Horse and Mule Tradin’ Stories

My friend Jim Heckert, Manager of Cedar Grove Plantation, Clarksville, Virginia, just gave me two really good books, Horse Tradin’ and More Horse Tradin’ by Ben K. Green DVM. The stories in them got me thinking about my heritage.

My paternal grandfather, Harry McClanahan Word (1865-1944), was in his first career a successful farmer-livestock dealer, and my father (1897-1954) apprenticed under him. That’s where I got my love of all things agrarian. My grandfather Harry’s life story is filled with cautionary tales, the first being Stick With What You Know.

My grandfather loved livestock and was a good judge of it. He made a business of visiting on horseback in the Spring the farmers of Montgomery and surrounding Blue Ridge counties in Virginia and contracting to buy for fall delivery their crops of beef calves, ewes, colts , fillies and mules. He would winter some on his 250-acre farm at the crest of Christiansburg Mountain and resell others soon after he took delivery or sometimes before. He loved the trading business and built a good reputation for honest dealing and keeping his word, no pun intended.

In Nineteen-Nineteen he succumbed to a case of Grass Always Looks Greener from which he never recovered. My father got caught up in it too. It happened like this.

That year was the best for agriculture in America, before or since. Europe had been devastated by The Great War and demand for commodities to feed its starving millions was very high. The price of farmland rose to $200 an acre in the fertile Midwest and to a national average of $69. Cattle prices also soared. My father was twenty-two and just returned from the Army, having graduated Officer Candidate School at Fort Zackary Taylor in Kentucky just as the Armistice was signed.

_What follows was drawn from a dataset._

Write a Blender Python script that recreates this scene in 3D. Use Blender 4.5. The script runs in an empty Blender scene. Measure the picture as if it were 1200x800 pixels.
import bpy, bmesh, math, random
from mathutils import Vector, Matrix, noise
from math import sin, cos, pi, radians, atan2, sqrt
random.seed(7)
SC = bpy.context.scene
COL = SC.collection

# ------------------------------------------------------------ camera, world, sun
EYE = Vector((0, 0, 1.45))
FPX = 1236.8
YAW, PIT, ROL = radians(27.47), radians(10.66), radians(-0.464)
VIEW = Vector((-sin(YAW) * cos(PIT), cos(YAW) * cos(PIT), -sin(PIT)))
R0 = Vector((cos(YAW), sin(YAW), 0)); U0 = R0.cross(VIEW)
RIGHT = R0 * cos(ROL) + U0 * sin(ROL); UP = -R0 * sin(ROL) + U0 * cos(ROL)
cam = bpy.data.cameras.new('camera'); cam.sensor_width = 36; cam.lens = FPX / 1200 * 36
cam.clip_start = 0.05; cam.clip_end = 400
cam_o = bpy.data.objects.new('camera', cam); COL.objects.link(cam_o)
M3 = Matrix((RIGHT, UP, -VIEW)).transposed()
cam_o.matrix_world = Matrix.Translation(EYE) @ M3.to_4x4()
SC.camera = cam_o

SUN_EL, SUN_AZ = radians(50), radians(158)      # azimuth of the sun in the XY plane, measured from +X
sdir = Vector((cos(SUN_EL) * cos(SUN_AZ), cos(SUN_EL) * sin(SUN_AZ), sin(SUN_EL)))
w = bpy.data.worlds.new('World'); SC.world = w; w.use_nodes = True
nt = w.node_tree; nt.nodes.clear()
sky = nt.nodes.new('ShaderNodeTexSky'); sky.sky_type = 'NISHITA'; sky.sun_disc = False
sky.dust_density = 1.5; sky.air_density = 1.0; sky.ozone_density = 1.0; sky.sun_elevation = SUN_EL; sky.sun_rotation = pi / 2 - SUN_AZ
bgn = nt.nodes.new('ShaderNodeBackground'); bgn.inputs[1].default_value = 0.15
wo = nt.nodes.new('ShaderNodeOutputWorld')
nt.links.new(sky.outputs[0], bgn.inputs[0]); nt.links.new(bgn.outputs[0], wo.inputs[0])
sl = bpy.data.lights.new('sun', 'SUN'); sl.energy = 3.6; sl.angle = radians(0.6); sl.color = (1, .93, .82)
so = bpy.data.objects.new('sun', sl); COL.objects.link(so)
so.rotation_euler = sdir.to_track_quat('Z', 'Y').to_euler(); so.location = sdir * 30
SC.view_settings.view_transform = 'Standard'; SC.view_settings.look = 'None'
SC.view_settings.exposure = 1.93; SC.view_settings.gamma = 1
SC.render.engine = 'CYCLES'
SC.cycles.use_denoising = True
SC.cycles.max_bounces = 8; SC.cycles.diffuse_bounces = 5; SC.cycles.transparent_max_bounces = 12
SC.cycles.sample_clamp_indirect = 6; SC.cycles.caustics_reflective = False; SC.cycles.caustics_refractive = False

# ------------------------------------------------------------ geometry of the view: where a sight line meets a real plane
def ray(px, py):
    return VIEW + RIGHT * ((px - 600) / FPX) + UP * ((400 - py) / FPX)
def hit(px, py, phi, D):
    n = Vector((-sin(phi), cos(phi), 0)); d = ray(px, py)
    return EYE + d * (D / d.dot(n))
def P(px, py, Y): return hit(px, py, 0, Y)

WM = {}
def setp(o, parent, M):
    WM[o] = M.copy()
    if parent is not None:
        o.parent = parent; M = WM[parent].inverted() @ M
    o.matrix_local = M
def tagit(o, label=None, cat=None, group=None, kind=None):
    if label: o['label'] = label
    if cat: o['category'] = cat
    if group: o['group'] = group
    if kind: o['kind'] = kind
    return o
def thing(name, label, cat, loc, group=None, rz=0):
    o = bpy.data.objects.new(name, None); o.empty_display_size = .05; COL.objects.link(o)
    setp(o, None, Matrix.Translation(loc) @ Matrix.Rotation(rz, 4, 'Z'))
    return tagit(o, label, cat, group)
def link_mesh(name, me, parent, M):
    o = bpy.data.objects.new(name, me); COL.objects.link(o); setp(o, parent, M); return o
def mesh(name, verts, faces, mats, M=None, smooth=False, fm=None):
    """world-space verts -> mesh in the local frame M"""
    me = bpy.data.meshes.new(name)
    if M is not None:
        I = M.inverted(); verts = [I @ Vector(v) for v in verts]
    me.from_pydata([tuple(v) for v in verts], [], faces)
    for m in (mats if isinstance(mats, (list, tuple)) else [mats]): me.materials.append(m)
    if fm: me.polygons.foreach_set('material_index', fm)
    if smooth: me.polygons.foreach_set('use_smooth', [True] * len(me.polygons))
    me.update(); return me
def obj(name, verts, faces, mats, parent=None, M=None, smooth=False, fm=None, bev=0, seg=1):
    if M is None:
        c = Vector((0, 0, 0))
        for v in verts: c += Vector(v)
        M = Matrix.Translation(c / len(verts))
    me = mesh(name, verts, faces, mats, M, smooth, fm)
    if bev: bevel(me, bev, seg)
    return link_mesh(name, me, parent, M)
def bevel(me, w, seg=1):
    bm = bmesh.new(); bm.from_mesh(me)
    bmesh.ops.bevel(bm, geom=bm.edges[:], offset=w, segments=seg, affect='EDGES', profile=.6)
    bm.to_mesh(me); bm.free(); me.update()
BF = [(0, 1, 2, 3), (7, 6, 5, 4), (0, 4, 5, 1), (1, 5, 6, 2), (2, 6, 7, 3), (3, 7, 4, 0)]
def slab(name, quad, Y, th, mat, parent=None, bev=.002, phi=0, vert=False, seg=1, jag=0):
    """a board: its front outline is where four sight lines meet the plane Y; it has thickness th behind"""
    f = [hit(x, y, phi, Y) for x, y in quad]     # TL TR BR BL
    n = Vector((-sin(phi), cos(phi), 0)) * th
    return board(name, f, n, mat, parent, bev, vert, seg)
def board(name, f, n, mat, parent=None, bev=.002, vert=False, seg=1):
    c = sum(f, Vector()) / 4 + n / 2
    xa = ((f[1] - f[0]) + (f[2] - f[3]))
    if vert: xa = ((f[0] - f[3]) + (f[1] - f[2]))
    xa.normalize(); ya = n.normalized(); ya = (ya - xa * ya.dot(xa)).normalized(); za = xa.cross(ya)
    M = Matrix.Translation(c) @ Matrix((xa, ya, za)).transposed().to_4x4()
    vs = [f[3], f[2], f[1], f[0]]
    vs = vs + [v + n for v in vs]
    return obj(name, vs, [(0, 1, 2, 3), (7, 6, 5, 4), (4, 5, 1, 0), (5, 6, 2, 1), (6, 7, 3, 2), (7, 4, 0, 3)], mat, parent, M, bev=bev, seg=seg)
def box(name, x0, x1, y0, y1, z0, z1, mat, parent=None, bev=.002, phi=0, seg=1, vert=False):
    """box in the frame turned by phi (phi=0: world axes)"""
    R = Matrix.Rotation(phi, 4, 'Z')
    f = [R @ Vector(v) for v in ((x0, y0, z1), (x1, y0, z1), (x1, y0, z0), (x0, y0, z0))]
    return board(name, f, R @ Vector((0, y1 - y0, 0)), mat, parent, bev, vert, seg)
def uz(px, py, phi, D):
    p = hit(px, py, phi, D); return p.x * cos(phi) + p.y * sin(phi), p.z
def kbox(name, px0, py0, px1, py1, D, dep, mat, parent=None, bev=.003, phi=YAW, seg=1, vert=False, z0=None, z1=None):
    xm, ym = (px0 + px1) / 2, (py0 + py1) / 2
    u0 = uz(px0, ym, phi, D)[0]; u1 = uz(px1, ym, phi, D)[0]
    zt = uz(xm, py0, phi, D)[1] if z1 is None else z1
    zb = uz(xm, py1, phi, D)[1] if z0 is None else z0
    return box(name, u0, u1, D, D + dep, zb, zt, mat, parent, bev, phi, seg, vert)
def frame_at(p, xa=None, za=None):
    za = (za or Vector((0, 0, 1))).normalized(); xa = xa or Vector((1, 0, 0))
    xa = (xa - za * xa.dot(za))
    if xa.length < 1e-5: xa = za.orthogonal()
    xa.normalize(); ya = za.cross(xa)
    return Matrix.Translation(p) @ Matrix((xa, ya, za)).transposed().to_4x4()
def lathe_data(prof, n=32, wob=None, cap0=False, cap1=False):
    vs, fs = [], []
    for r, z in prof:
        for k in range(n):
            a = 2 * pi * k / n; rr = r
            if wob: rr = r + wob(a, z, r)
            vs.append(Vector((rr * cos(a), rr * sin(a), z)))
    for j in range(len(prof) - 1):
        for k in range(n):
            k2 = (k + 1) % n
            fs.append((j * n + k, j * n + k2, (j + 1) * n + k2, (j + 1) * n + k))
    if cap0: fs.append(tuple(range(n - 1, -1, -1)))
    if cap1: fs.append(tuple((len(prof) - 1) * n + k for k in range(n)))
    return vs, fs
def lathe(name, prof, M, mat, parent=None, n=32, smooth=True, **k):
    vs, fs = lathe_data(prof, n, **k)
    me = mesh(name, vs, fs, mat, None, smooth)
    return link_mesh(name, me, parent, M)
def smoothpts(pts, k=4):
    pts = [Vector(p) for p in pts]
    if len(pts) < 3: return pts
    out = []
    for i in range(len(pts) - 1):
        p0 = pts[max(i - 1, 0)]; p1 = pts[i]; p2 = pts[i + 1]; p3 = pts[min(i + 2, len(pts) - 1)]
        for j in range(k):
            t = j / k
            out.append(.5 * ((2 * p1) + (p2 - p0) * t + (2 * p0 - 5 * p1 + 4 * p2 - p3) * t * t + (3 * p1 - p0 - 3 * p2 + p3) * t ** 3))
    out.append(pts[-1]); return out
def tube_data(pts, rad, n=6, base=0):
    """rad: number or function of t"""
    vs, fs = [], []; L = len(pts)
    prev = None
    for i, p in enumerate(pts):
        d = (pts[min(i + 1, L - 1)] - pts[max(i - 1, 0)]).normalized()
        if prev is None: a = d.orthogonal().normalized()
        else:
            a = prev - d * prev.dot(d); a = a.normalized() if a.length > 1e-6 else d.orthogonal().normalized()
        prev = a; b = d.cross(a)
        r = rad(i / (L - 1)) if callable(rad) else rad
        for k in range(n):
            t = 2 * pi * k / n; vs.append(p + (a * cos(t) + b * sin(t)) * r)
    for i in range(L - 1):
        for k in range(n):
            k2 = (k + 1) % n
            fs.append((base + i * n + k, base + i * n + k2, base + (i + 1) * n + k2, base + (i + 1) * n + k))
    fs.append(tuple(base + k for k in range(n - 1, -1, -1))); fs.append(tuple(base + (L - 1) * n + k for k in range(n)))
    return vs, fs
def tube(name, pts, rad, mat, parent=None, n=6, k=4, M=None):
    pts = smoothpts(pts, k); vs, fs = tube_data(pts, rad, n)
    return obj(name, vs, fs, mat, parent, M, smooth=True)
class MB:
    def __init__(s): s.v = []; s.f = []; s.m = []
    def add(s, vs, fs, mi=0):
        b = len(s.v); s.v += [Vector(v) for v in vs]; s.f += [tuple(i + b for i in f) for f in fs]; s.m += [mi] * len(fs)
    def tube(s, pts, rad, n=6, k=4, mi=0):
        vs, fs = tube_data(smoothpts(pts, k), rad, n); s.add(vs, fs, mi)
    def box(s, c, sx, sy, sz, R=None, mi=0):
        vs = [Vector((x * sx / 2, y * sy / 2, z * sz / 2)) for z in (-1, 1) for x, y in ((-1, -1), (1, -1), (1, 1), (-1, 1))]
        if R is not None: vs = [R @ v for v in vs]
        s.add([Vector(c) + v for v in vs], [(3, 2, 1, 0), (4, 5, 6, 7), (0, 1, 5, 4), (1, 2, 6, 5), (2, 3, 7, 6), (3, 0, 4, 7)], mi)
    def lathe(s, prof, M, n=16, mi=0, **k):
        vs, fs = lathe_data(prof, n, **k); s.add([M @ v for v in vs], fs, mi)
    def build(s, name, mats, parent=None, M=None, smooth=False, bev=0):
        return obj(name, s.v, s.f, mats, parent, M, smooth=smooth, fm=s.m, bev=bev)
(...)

The richest man in the county, Colonel Sidney Sheltman, invited my father to be his equal partner in the purchase of a 777-acre farm in the Ellet Valley on the headwaters of the Roanoke River. The price was $30 an acre, $1000 down and the balance due five years later, secured by a vendor’s lien.

Sheltman also bought my grandfather’s farm for $50 an acre, half cash and the rest for a note similarly secured.

My grandfather used his cash proceeds to found Christiansburg Seed and Fertilizer Company, becoming a merchant instead of a trader-farmer.

Soon things went to Hell for my father and grandfather and the rest of the agrarian economy. In 1920 Europe’s farming production recovered and American commodity and farmland prices cratered. An agrarian recession soon became a depression that, thanks to the Dust Bowl Years, also known as the Dirty Thirties, lasted for farmers until the onset of World War Two.

Sidney Sheltman contracted influenza, the scourge brought home to America by returning soldiers, and died in 1922. In a week his many enterprises, including the 777 acre farm and my grandfather’s 250 acre one, plus a half-dozen others and a Ford dealership and several saw mills were in receivership. Creditors got pennies on the dollar after waiting as long as two decades (my grandfather was not paid the second half of his farm mortgage until 1942). The seller of the 777-acre farm bought it back for $12 an acre (my father in a note to the receivership court said his offer was “far more than the property would bring at auction”).

My grandfather’s seed and fertilizer business never made a profit. In 1934 he literally gave it to Stanley Wimmer who converted it to a John Deere dealership that thrives to this day. The 777 acre farm now holds Virginia Tech’s Smart Road bridge, where innovative auto technology is tested.

The only reminder of my father’s brief ownership of half the 777 acre farm is a round red horse barn he built on it. (photo by Don Burnell)

My father always said, “Seven is not our lucky number, and Partnership is an instrument of the Devil.”